Problem description => Copy each entry as it stands, leaving nothing out.

Data shown =>
—————
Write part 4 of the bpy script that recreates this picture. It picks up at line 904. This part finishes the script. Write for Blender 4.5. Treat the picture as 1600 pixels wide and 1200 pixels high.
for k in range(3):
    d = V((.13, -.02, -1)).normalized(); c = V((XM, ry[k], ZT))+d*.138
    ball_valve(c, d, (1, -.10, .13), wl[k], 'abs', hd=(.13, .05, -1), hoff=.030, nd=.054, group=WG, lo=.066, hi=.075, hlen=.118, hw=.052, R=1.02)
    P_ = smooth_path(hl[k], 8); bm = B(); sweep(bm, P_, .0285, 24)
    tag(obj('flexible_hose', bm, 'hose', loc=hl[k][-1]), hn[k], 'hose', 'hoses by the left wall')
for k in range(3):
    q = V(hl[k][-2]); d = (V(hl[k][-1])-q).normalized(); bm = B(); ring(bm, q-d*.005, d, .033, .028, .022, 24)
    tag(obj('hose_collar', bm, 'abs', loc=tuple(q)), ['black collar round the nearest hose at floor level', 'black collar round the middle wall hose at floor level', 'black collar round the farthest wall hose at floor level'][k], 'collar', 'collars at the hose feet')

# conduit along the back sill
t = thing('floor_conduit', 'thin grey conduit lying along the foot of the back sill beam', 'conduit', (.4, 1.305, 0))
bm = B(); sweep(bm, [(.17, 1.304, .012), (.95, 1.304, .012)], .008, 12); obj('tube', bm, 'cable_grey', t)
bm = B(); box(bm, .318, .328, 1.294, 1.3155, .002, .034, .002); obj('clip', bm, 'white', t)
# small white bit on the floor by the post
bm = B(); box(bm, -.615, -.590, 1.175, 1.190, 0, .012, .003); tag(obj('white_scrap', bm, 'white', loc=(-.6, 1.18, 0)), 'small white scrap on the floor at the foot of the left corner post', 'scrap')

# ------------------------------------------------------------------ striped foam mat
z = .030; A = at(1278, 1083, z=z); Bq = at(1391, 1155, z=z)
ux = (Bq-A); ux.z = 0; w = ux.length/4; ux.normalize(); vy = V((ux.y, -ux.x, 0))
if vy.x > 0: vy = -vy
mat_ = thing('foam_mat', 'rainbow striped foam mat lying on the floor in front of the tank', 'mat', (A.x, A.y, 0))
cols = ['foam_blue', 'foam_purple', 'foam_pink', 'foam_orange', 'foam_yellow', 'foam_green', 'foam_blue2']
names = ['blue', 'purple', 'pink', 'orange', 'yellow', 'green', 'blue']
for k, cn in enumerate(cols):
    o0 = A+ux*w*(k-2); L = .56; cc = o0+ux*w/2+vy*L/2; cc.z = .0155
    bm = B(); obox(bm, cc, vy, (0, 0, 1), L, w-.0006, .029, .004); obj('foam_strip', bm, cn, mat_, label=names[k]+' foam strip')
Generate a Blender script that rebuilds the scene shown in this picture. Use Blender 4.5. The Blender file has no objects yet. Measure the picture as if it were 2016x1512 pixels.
—————
Answer to this exercise =>
Write part 4 of the bpy script that recreates this picture. It picks up at line 904. This part finishes the script. Write for Blender 4.5. Treat the picture as 1600 pixels wide and 1200 pixels high.
for k in range(3):
    d = V((.13, -.02, -1)).normalized(); c = V((XM, ry[k], ZT))+d*.138
    ball_valve(c, d, (1, -.10, .13), wl[k], 'abs', hd=(.13, .05, -1), hoff=.030, nd=.054, group=WG, lo=.066, hi=.075, hlen=.118, hw=.052, R=1.02)
    P_ = smooth_path(hl[k], 8); bm = B(); sweep(bm, P_, .0285, 24)
    tag(obj('flexible_hose', bm, 'hose', loc=hl[k][-1]), hn[k], 'hose', 'hoses by the left wall')
for k in range(3):
    q = V(hl[k][-2]); d = (V(hl[k][-1])-q).normalized(); bm = B(); ring(bm, q-d*.005, d, .033, .028, .022, 24)
    tag(obj('hose_collar', bm, 'abs', loc=tuple(q)), ['black collar round the nearest hose at floor level', 'black collar round the middle wall hose at floor level', 'black collar round the farthest wall hose at floor level'][k], 'collar', 'collars at the hose feet')

# conduit along the back sill
t = thing('floor_conduit', 'thin grey conduit lying along the foot of the back sill beam', 'conduit', (.4, 1.305, 0))
bm = B(); sweep(bm, [(.17, 1.304, .012), (.95, 1.304, .012)], .008, 12); obj('tube', bm, 'cable_grey', t)
bm = B(); box(bm, .318, .328, 1.294, 1.3155, .002, .034, .002); obj('clip', bm, 'white', t)
# small white bit on the floor by the post
bm = B(); box(bm, -.615, -.590, 1.175, 1.190, 0, .012, .003); tag(obj('white_scrap', bm, 'white', loc=(-.6, 1.18, 0)), 'small white scrap on the floor at the foot of the left corner post', 'scrap')

# ------------------------------------------------------------------ striped foam mat
z = .030; A = at(1278, 1083, z=z); Bq = at(1391, 1155, z=z)
ux = (Bq-A); ux.z = 0; w = ux.length/4; ux.normalize(); vy = V((ux.y, -ux.x, 0))
if vy.x > 0: vy = -vy
mat_ = thing('foam_mat', 'rainbow striped foam mat lying on the floor in front of the tank', 'mat', (A.x, A.y, 0))
cols = ['foam_blue', 'foam_purple', 'foam_pink', 'foam_orange', 'foam_yellow', 'foam_green', 'foam_blue2']
names = ['blue', 'purple', 'pink', 'orange', 'yellow', 'green', 'blue']
for k, cn in enumerate(cols):
    o0 = A+ux*w*(k-2); L = .56; cc = o0+ux*w/2+vy*L/2; cc.z = .0155
    bm = B(); obox(bm, cc, vy, (0, 0, 1), L, w-.0006, .029, .004); obj('foam_strip', bm, cn, mat_, label=names[k]+' foam strip')
Generate a Blender script that rebuilds the scene shown in this picture. Use Blender 4.5. The Blender file has no objects yet. Measure the picture as if it were 2016x1512 pixels.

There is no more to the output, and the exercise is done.